Oui. J’ai déjà posé pied à terre récemment, à mi-course sur un cyclo-cross. C’est l’une des premières fois de ma vie que j’abandonnais dans cette discipline, mais je me sentais vraiment fatigué et je ne voulais prendre aucun risque.

Tu sembles avoir pris beaucoup de recul...
D’après mon entourage, je suis beaucoup plus calme et posé qu’avant mon accident. Bien sûr, je regrette de ne pas avoir pu continuer le cyclisme au plus haut niveau. Mais c’est la vie. Je ne peux pas me permettre de me plaindre, même si je repense à cette période avec nostalgie. De regrets, j’en aurais toujours. Mais j’aime me dire que les choses n’arrivent pas par hasard. C’était le destin.

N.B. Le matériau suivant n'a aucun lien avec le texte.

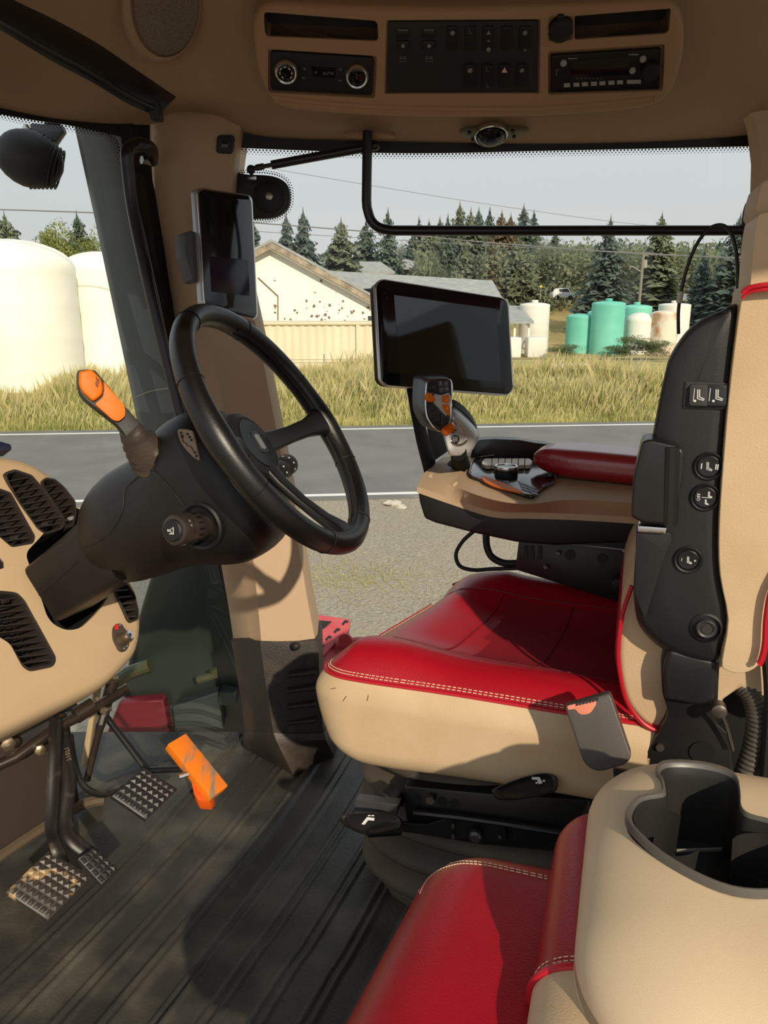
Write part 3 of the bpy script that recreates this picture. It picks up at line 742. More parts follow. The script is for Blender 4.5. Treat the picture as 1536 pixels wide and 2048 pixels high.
# cap on the pillar and a small rocker vent
b = MB(); p = onp(298, 387); b.lathe([(.014, -.004), (.014, .002), (.012, .003)], p, V((-.4, -.9, 0)), 24); struct('trim_1_cap', b, PILLAR)
root = empty('pillar_switch', onp(450, 287), 'small black rounded button box at the top of the beige pillar', 'switch')
n_ = V((.1, -1, -.1)).normalized()
b = MB(); P = px([(434, 270), (468, 269), (464, 307), (431, 306)], lambda x, y: PL(x, y, onp(450, 287, .012), n_), 8); b.prism(P, V((0, .02, 0)), .002, 2); obj('housing', b, BLACK, root)
b = MB(); P = px([(443, 283), (458, 283), (456, 296), (441, 296)], lambda x, y: PL(x, y, onp(450, 287, .015), n_), 3); b.prism(P, V((0, .006, 0)), .001, 2); obj('button', b, GLOSS, root)
# ---------------------------------------------------------------- headliner
r0c = [(-300, 150, 1.40), (-100, 196, 1.60), (0, 219, 1.68), (100, 236, 1.74), (200, 248, 1.80), (260, 253, 1.84), (320, 243, 1.86), (370, 236, 1.86), (430, 243, 1.86), (480, 262, 1.86), (560, 275, 1.86), (740, 281, 1.86), (930, 285, 1.86), (1100, 287, 1.86), (1300, 283, 1.86), (1450, 274, 1.86), (1560, 262, 1.86), (1800, 240, 1.86)]
def fx(x): return 1. if x > 220 else .99 if x >= 200 else .975 if x >= 100 else .94 if x >= 0 else .89 if x >= -100 else .78
cols = []
for x, y, yy in r0c:
    f = fx(x); c = [Y(x, y, yy) + V((0, .03, .10)), Y(x, y, yy) + V((0, .012, .01)), Y(x, y, yy)]
    c += [Y(x, y - 14, yy - .03)]
    for yr, Yr in ((200, 1.74), (150, 1.69), (80, 1.635), (0, 1.575), (-120, 1.46), (-300, 1.30)):
        yr2 = min(yr, y - 30 - (200-yr)*.12); c.append(Y(x, yr2, Yr*f))
    q = c[-1]; c += [V((q.x*.95, q.y - .12, 1.735)), V((q.x*.95, .3, 1.74))]
    cols.append(spline(c, 4))
cols = list(zip(*cols)); cols = [spline(list(r), 3) for r in cols]
b = MB(); b.loft(cols, closed=False, cap=False); htree = b.bvh(); struct('ceiling', b, LINER, ang=60)
b = MB(); b.box((.1, 1.08, 1.80), (2.5, 1.72, .08), bev=.02)                     # roof shell above the liner
b.box((.1, .26, 1.66), (2.5, .07, .26), bev=.01); struct('roof', b, mat('red_roof_paint', (120, 16, 22), .3))
b = MB(); b.box((1.2, .30, .75), (.10, .10, 1.9), bev=.02); b.box((-1.02, .28, .8), (.07, .07, 1.8), bev=.02); struct('door_frame', b, BLACK)
b = MB(); b.box((1.22, 1.05, .27), (.03, 1.5, .56)); b.box((1.22, .36, 1.0), (.03, .08, 1.3)); struct('wall_rear', b, BLACK)
# rear pillar at the right-hand edge
b = MB(); rr_ = []
for y, xl in ((215, 1470), (240, 1487), (262, 1494), (330, 1502), (400, 1500), (460, 1494), (560, 1488), (800, 1486), (1100, 1484), (1500, 1480)):
    l = Y(xl, y, 1.80); rr_.append([l + V((.07, .1, 0)), l, l + V((.012, -.02, 0)), l + V((.05, -.03, 0)), l + V((.16, -.03, 0)), l + V((.16, .1, 0))])
b.loft(rr_); struct('trim_3', b, PILLAR, ang=40)
# sun blind bar in its slot at the left
root = empty('roller_blind', Y(160, 130, 1.52), 'long black roller blind cassette running across the headliner at upper left', 'blind')
up = [(-120, -55), (0, 6), (90, 48), (175, 94), (250, 144), (340, 204)]; lw = [(-120, 0), (0, 60), (100, 120), (190, 168), (262, 211), (316, 232)]
Yb = [1.10, 1.26, 1.35, 1.43, 1.49, 1.555]
A = spline([Y(x, y, q) for (x, y), q in zip(up, Yb)], 5); Bq = spline([Y(x, y, q) for (x, y), q in zip(lw, Yb)], 5)
b = MB(); b.loft([[a, a + V((.0, .02, .0)) + V((0, .03, .02)), c + V((0, .05, .02)), c, c*.7 + a*.3 + V((0, -.012, -.004)), c*.35 + a*.65 + V((0, -.012, -.004))] for a, c in zip(A, Bq)]); obj('cassette', b, mat('blind_black', (18, 17, 18), .45), root)
b = MB(); b.tube([(a*.25 + c*.75) + V((0, -.018, 0)) for a, c in zip(A, Bq)], .005, 8); obj('pull_rail', b, STEELB, root)
b = MB(); p = Y(312, 215, 1.54); b.box(p, (.02, .03, .045), bev=.004); obj('end_stop', b, BLACK, root)
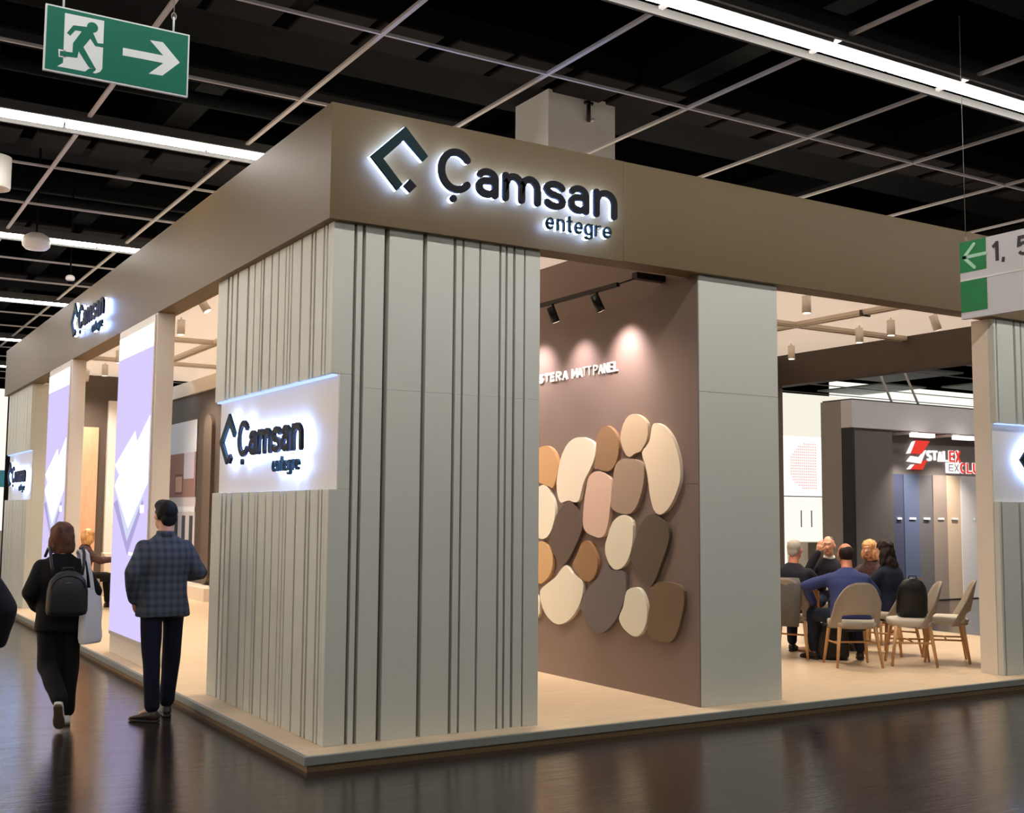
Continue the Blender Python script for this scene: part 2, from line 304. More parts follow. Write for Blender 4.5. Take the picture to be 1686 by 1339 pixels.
# ------------------------------------------------------------------ letters drawn with strokes
def arc(cx, cy, rx, ry, a0, a1, n=14): return [(cx+rx*math.cos(R(a0+(a1-a0)*i/n)), cy+ry*math.sin(R(a0+(a1-a0)*i/n))) for i in range(n+1)]
def glyph(ch, x0, x1, y0, y1, s):
    h = s/2; l, r, b, t = x0+h, x1-h, y0+h, y1-h; w_, H_ = r-l, t-b; mx, my = (l+r)/2, (b+t)/2
    if ch == 'C': return [arc(mx, my, w_/2, H_/2, 42, 318, 26)]
    if ch == 'a':
        yb = b+H_*.3
        return [arc(mx, t-H_*.3, w_/2, H_*.3, 150, 0, 12)+[(r,b)], [(r,b+H_*.6)]+[(mx,b+H_*.6)]+arc(mx-.02*w_, yb, w_/2*.98, H_*.3, 90, 270, 10)+arc(mx, yb, w_/2, H_*.3, 280, 345, 5)]
    if ch == 'n': return [[(l,b),(l,t)], [(l,t-H_*.45)]+arc(mx, t-w_/2*.9, w_/2, w_/2*.9, 180, 0, 12)+[(r,b)]]
    if ch == 'm':
        c = mx; q = (c-l)/2
        return [[(l,b),(l,t)], [(l,t-H_*.45)]+arc(l+q, t-q*1.1, q, q*1.1, 180, 0, 10)+[(c,b)], [(c,t-H_*.45)]+arc(c+q, t-q*1.1, q, q*1.1, 180, 0, 10)+[(r,b)]]
    if ch in 'sS':
        q = H_/4
        return [arc(mx, t-q, w_/2, q, 25, 180, 10)+arc(mx, t-q, w_/2*.9, q, 200, 250, 3)+arc(mx, b+q, w_/2*.9, q, 70, 20, 3)+arc(mx, b+q, w_/2, q, 0, -155, 10)]
    if ch == 'e': return [[(l,my),(r,my)]+arc(mx, my, w_/2, H_/2, 8, 315, 22)]
    if ch == 't': return [[(mx,y1+H_*.35),(mx,b+H_*.2)]+arc(mx+w_*.4, b+H_*.2, w_*.4, H_*.2, 180, 270, 6), [(l,t),(r,t)]]
    if ch == 'g': return [arc(mx, my, w_/2, H_/2, 0, 360, 24), [(r,t),(r,b-H_*.2)]+arc(mx, b-H_*.2, w_/2, H_*.22, 0, -150, 10)]
    if ch == 'r': return [[(l,b),(l,t)], [(l,t-H_*.4)]+arc(l+w_*.9, t-H_*.4, w_*.9, H_*.4, 180, 90, 8)]
    D = {'T':[[(mx,b),(mx,t)],[(l-h,t),(r+h,t)]], 'E':[[(l,b),(l,t)],[(l-h,t),(r+h,t)],[(l,my),(r,my)],[(l-h,b),(r+h,b)]], 'L':[[(l,y1),(l,b)],[(l-h,b),(r+h,b)]],
     'A':[[(l,y0),(mx,y1-h)],[(mx,y1-h),(r,y0)],[(l+w_*.22,b+H_*.3),(r-w_*.22,b+H_*.3)]], 'M':[[(l,y0),(l,y1)],[(l,y1-h),(mx,b+H_*.2),(r,y1-h)],[(r,y0),(r,y1)]],
     'N':[[(l,y0),(l,y1)],[(l,y1-h),(r,y0+h)],[(r,y0),(r,y1)]], 'I':[[(mx,y0),(mx,y1)]], 'X':[[(l,y0),(r,y1)],[(r,y0),(l,y1)]],
     'R':[[(l,y0),(l,y1)],[(l,t)]+[(mx,t)]+arc(mx, t-H_*.25, w_/2, H_*.25, 90, -90, 8)+[(l,my)],[(mx,my),(r,y0)]], 'P':[[(l,y0),(l,y1)],[(l,t)]+[(mx,t)]+arc(mx, t-H_*.27, w_/2, H_*.27, 90, -90, 8)+[(l,t-H_*.54)]],
     'U':[[(l,y1)]+arc(mx, b+H_*.3, w_/2, H_*.3, 180, 360, 10)+[(r,y1)]], '1':[[(l,t-H_*.22),(r,t)],[(r,y0),(r,y1)]], ',':[[(mx,t),(l,b)]],
     '5':[[(r,t),(l+w_*.08,t),(l,my+H_*.05)]+arc(mx, b+H_*.32, w_/2, H_*.32, 130, -150, 16)], 'V':[[(l,y1),(mx,y0),(r,y1)]]}
    return D[ch]
def stroke(bm, pts, sw, to3, d0, d1, rnd=True):
    pts = [Vector(p) for p in pts]; pts = [p for i,p in enumerate(pts) if i == 0 or (p-pts[i-1]).length > 1e-6]
    st = []
    N_ = len(pts)
    for i, p in enumerate(pts):
        a = (p-pts[i-1]).normalized() if i else (pts[1]-p).normalized()
        c = (pts[i+1]-p).normalized() if i < N_-1 else a
        m_ = (a+c); m_ = m_.normalized() if m_.length > 1e-6 else a
        k = 1/max(.45, math.sqrt(max(0,(1+a.dot(c))/2)))
        st.append((p, m_, sw/2*k))
    if rnd:
        d = st[0][1]; pre = [(st[0][0]-d*(sw/2)*math.sin(R(q)), d, sw/2*math.cos(R(q))) for q in (84,60,35)]
        d = st[-1][1]; post = [(st[-1][0]+d*(sw/2)*math.sin(R(q)), d, sw/2*math.cos(R(q))) for q in (35,60,84)]
        st = pre+st+post
    Q = []
    for p, d, hw in st:
        n = Vector((-d.y, d.x)); A, B = p+n*hw, p-n*hw
        Q.append([bm.verts.new(to3(A.x,A.y,d0)), bm.verts.new(to3(B.x,B.y,d0)), bm.verts.new(to3(B.x,B.y,d1)), bm.verts.new(to3(A.x,A.y,d1))])
    for a, c in zip(Q, Q[1:]):
        for k in range(4): bm.faces.new((a[k],a[(k+1)%4],c[(k+1)%4],c[k]))
    bm.faces.new(Q[0][::-1]); bm.faces.new(Q[-1])
def text_row(parent, s, boxes, y0, y1, sw, to3, d0, d1, mt, rnd=False, name='letter'):
    for ch, (x0,x1) in zip(s, boxes):
        bm = bmesh.new()
        for i_, st in enumerate(glyph(ch, x0, x1, y0, y1, sw)): stroke(bm, st, sw, to3, d0, d1+.0008*i_, rnd)
        link(name, mesh_of(bm, name), mt, parent)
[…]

Jusqu’où te voyais-tu aller ?
En 2011 et 2012, j’étais dans les dix meilleurs crossmen français. Les années précédentes, j’avais été embêté par une mononucléose, et différentes blessures. Mais avant mon accident, tout allait pour le mieux. C’était ma première saison pleine en première catégorie, la première fois où je pouvais m’exprimer pleinement. Je marchais bien même sur la route également. J’étais dans un club de DN1, au Team Vulco-VC Vaulx-en-Velin, et je sentais que je progressais très vite. Je commençais à gagner des courses (le Grand Prix d’Aix-les-Bains, NDLR) et à me découvrir de bonnes petites qualités de puncheur. Je n’étais pas trop mauvais au sprint non plus. Surtout, je pense que j’avais encore une grosse marge de progression, sur route comme en cyclo-cross. Pour moi, les deux disciplines sont complémentaires, et je me voyais bien marcher dans les deux, un peu comme Steve Chainel ou Francis Mourey.

« JE TROUVE SYMPA DE POUVOIR TRANSMETTRE »

Comment as-tu organisé ta reconversion ?
Je suis salarié de l’UC Gex, dans l’Ain, grâce au brevet d’Etat que j’avais passé en 2009. Et je suis le plus heureux des hommes. Je m’occupe de 180 jeunes, depuis les gamins de cinq ans jusqu’aux mecs qui préparent le Championnat de France. Pouvoir apprendre des choses aux jeunes, c’est quelque chose de formidable. Bien sûr, j’aurais préféré être professionnel, moi de mon côté... Aider les autres à gagner, à gravir les échelons, c’est très différent. Mais ça reste un sentiment très fort, et c’est une véritable richesse personnelle.

Partager ta passion avec des coureurs, c’est une vocation pour toi ?
Oui. Je trouve sympa de pouvoir transmettre ses connaissances et surtout son expérience auprès des plus jeunes. Il y a quelques années déjà, j’avais créé une école de cyclisme à Saint-Michel-de-Maurienne. Cette fois, à l’UC Gex, je mène vraiment un projet sur le long terme, avec des jeunes qui marchent dans toutes les catégories. Lors des derniers Championnats départementaux, nous avons décroché tous les titres, des Minimes aux Séniors.

Penses-tu donc redonner la priorité aux compétitions dans le futur ?
Cet hiver, la priorité restera l’UC Gex. Mais je n’exclus pas de reprendre le vélo beaucoup plus sérieusement l’année prochaine, en cyclo-cross et sur la route. Au fond de moi, je ne sais pas si j’en serai capable, mais ça reste un objectif. 2014 sera une année cruciale pour moi. Soit je vois que j’ai encore le niveau et j’essaie de consacrer autant de temps aux entraînements qu’auparavant, soit je réalise que je ne peux plus être compétitif, auquel cas je ne disputerai que quelques courses pour le plaisir.